▶ _The exercise_:
Using the data below, output the first line and every line after it up to and including the line containing "random.seed(7)", exactly as written and with nothing added.

▶ _Provided material_:

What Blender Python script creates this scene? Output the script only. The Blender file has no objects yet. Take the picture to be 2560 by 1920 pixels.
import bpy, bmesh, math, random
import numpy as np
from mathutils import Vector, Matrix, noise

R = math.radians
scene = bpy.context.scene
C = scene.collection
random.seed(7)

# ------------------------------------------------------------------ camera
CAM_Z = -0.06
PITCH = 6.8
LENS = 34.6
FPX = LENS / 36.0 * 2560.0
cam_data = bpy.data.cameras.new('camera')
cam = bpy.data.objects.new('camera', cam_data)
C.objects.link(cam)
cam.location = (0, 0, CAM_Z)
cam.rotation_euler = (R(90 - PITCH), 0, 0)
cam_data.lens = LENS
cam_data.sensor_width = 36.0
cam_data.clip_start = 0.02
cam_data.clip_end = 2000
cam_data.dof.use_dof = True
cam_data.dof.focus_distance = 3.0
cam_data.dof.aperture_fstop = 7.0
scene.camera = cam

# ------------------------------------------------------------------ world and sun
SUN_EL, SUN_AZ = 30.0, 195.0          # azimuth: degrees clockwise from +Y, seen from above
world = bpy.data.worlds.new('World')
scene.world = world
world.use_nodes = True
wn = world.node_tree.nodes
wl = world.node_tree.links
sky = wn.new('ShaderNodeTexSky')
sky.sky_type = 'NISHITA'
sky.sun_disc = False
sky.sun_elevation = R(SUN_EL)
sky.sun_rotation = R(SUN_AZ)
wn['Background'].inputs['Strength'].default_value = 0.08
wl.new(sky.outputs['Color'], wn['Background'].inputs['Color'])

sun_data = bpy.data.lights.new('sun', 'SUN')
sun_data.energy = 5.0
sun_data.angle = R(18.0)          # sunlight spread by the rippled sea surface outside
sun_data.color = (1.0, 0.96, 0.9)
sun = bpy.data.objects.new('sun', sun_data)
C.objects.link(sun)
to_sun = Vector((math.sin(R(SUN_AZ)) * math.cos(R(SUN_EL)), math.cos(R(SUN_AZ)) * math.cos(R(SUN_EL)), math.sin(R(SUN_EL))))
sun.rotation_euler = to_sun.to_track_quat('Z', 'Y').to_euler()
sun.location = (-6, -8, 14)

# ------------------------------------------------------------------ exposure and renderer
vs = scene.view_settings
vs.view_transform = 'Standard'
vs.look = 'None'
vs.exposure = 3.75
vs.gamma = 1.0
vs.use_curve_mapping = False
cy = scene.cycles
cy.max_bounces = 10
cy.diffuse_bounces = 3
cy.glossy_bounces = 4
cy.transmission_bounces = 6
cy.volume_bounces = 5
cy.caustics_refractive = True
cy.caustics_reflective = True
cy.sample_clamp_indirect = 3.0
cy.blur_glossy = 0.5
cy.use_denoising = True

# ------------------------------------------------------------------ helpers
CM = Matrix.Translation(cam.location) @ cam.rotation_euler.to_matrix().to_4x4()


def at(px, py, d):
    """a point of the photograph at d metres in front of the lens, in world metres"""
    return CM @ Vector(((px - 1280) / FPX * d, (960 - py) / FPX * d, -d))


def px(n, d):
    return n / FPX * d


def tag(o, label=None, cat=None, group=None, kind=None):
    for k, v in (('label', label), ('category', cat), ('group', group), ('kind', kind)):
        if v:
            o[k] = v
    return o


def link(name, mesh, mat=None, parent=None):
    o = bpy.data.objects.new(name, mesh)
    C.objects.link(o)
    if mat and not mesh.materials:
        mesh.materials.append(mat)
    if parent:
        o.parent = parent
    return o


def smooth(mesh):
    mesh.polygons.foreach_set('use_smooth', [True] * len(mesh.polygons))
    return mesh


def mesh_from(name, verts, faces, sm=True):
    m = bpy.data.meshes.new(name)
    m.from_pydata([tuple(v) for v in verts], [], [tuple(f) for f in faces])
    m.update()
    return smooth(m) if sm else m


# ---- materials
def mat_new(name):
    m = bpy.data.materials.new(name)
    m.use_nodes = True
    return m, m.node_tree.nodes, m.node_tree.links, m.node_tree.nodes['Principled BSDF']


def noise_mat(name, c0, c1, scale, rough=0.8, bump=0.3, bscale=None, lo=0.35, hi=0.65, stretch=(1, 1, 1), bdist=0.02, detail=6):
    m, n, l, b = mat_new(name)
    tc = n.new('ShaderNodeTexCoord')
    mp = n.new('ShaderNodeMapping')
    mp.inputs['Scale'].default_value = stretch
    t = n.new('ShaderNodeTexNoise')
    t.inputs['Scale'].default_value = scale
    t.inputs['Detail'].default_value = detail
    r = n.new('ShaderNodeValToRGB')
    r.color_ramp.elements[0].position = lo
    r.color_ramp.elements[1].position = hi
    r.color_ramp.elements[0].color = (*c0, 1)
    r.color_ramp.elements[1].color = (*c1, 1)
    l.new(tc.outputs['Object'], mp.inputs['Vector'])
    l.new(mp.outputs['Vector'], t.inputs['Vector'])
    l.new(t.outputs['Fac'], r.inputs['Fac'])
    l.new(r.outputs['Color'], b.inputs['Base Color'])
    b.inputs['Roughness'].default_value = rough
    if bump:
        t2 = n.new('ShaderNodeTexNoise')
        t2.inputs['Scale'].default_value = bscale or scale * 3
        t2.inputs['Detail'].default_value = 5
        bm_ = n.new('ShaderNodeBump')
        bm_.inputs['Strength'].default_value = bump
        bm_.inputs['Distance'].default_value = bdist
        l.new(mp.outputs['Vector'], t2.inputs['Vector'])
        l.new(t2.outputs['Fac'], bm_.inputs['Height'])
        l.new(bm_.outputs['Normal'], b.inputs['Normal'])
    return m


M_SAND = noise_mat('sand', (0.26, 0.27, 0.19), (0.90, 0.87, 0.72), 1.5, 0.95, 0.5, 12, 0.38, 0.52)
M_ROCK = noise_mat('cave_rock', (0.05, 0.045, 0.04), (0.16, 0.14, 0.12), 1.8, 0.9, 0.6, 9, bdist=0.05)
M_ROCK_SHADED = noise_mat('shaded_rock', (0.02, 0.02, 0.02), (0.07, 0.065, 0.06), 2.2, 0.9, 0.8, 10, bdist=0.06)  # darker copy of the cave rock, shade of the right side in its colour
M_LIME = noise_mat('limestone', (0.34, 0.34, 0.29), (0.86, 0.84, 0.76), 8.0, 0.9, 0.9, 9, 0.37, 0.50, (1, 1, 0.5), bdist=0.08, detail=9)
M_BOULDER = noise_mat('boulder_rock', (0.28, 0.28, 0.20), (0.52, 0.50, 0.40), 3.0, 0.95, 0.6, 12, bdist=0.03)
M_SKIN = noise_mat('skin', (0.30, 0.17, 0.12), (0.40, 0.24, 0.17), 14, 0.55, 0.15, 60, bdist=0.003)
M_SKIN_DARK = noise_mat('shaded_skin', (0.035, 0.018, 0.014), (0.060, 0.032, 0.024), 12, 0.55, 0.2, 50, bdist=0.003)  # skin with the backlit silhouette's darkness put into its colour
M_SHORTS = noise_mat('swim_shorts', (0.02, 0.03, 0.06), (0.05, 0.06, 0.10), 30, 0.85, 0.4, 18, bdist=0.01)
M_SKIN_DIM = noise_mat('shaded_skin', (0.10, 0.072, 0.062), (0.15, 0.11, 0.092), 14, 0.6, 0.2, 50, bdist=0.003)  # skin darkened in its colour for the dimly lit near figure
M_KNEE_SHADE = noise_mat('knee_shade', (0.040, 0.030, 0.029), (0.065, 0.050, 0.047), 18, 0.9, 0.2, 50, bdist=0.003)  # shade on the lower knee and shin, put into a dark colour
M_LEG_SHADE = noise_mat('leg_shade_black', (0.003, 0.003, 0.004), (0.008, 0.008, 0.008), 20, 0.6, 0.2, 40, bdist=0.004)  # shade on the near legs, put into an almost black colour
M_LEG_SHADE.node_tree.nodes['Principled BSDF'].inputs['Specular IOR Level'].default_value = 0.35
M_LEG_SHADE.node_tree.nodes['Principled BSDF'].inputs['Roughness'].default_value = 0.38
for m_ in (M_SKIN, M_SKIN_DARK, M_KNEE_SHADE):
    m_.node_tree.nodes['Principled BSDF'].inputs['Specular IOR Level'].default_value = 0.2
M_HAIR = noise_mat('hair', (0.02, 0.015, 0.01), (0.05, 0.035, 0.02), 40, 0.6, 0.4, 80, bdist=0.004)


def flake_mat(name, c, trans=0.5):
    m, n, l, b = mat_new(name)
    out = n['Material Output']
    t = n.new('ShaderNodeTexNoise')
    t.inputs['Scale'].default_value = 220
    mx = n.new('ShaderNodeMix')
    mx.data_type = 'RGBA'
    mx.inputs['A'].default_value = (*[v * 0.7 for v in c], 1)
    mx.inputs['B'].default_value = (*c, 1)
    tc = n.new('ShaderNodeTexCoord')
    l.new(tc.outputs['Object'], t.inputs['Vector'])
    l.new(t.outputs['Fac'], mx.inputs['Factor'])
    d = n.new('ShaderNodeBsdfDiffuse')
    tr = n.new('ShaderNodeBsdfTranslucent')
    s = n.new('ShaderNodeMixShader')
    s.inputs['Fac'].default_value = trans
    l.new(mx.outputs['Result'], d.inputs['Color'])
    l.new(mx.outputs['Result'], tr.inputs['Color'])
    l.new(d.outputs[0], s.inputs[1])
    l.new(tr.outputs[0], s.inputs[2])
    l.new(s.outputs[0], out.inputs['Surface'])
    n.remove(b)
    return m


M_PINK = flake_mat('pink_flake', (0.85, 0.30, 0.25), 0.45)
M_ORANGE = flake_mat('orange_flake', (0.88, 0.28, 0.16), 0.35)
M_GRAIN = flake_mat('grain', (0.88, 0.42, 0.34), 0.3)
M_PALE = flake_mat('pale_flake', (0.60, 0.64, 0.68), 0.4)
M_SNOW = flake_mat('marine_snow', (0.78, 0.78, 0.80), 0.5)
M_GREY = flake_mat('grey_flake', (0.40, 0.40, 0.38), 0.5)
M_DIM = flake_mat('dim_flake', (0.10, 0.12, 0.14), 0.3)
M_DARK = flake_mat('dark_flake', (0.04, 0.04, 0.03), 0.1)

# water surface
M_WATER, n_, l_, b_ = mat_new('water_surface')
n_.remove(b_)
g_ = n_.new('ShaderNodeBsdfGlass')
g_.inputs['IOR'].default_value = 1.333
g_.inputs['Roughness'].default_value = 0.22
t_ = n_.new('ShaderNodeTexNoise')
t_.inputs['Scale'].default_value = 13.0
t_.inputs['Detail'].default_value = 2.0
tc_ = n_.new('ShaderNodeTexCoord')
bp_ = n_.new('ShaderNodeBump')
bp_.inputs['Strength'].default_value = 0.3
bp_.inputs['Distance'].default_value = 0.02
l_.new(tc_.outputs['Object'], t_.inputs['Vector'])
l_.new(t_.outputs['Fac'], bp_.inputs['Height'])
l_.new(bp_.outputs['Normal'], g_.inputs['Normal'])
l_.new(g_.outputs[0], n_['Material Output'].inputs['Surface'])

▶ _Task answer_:
What Blender Python script creates this scene? Output the script only. The Blender file has no objects yet. Take the picture to be 2560 by 1920 pixels.
import bpy, bmesh, math, random
import numpy as np
from mathutils import Vector, Matrix, noise

R = math.radians
scene = bpy.context.scene
C = scene.collection
random.seed(7)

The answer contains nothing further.